Forsaking the mirror balls and pop imagery associated with U2 these days, director Jake Scott of Portfolio/Black Dog Films and director of photography Salvatore Totino took a less ironic, more abstract approach to propel "Staring at the Sun," the second video from the band's POP album. The kitsch of "Discotheque," the album's first video featuring U2 in Village People garb on a mirror ball set, is absent from this performance clip which nonetheless has a transcendent visual style largely created by carefully choreographed lighting effects. Closeups of band members are bathed in various spectra of colored light, alternating with traveling lines and orbs of white light that encircle or streak by. And, in a literal nod to the song title, a sun rises to radiate around and then eclipse Bono and company.

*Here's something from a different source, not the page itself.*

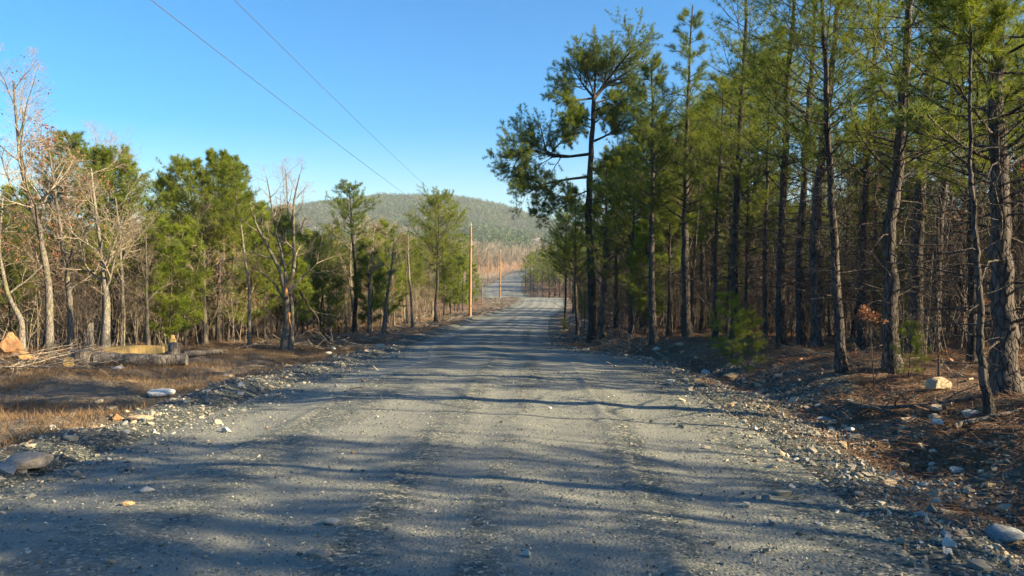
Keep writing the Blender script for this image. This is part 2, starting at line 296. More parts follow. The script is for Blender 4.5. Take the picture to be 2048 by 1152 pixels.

Having worked on numerous videos together (Live's "Lightning Crashes," Tracy Bonham's "Mother, Mother" and Radiohead's "Fake Plastic Trees," among others), the director and DP approached this video with a shared visual vocabulary and ready-made collaborative process. "Jake had some ideas of doing a lot of Flame work on it in post while I came up with another approach I've been wanting to do for a long time--to use a shutterless camera," says Totino. "We did some tests using the shutterless camera with an over-under rig that houses two cameras which Clairmont Camera developed. The camera above looks into a mirror down into a beam splitter and sees the same image that the camera below sees."

This approach proved so effective that the majority of the lighting effects were shot in camera; only a few images were manipulated at London-based postproduction house The Mill. Experimenting with the camera setup led to effects such as the intermittent streaks of light which were created by using a shutterless camera on top of the rig, and a camera with a shutter below. However, one of the DP's favorite illusions, an orb of light traveling around band members' faces, involved more than tricky camera work. "I used this little wand with a 12V/75W bulb on the end plugged into the camera battery," the DP explains. "We developed the wand in our test stages, and that's how the light traveled around them."

While the wand made light magically appear around closeups, Plexiglas was part of the secret behind making the sun rise. "It was actually a triangular piece of Plexiglas that we lit at an angle to get a certain color spectrum," says Totino. "Then Jake bent and curved it in Flame in post. The mist coming off it was from a Mee Fog System that we lit separately and then shot."

Lighting equipment on set at Paris Studios in New York was a standard order of "Maxi Brutes and some Lightning Strikes," says the DP. He adds that camera assistant Mark Williams was invaluable in mastering the camera equipment, which had to be brought directly from Clairmont Camera in Los Angeles to New York because of the special rigs.

After two days of shooting and more intensive time at the post house, the video wrapped, allowing Scott and Totino to see their concept fully realized. Although gratifying, the process came with a healthy dose of uncertainty, according to Totino. "What was difficult about shooting this video was that every once in a while Jake and I would look at each other and say, 'Is this going to be okay?'" he remembers. "You always think you can do more tests and evolve it to another stage. And when you're doing all of this post work and shooting the elements separately you have to envision what it's going to be like. You're not getting any direct visual results, so you have to rely on your experience and gut instinct that you're going to make it work."